1 Warren Edward Buffett (born 1930) is one of the most successful investors in history, the primary shareholder and CEO of Berkshire Hathaway. His first business venture was in 1945, when as a freshman at high school he and a friend spent $25 to purchase a used pinball machine, which they placed in a barbershop. Within months, they owned three machines in different locations.

    Buffett first enrolled at The Wharton School, University of Pennsylvania, (1947–49). In 1950, he transferred to the University of Nebraska where he received a B.S. in Economics. Buffett then enrolled at Columbia Business School after learning that Benjamin Graham, (the renowned securities analyst and author of The Intelligent Investor) taught there. He then received a M.S. in Economics from Columbia University in 1951.

    Despite his immense wealth, he is frugal. In 1957 he purchased for $31,500 a five-bedroom stucco house, in which he still lives, in Omaha, Nebraska. In 1962, Buffett became a millionaire through his investment partnerships. In 1970, as chairman of Berkshire Hathaway, Buffett began writing his now famous annual letters to shareholders.

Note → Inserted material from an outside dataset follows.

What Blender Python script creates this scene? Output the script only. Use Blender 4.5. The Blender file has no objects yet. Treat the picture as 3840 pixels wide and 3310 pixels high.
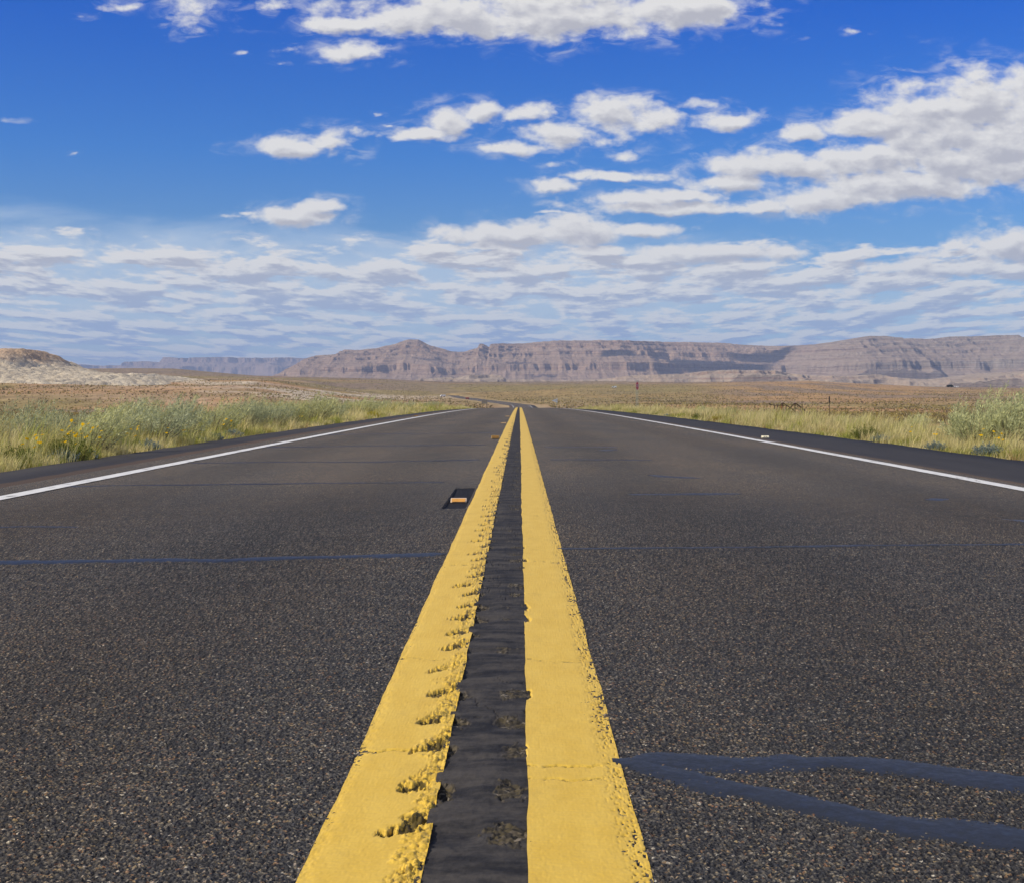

    In 1979, Buffett's net worth reached $620 million. However, he lived solely on his salary of $50,000 per year. In 2006 Buffett announced that he gradually would give away 85% of his Berkshire holdings to five foundations in annual gifts of stock. The largest contribution would go to the Bill and Melinda Gates Foundation. (He has long been a personal friend of Bill Gates.) In 2009 Buffett was ranked as the second richest man in the United States (after Bill Gates) with a net worth of $40 billion, after having given billions to charity.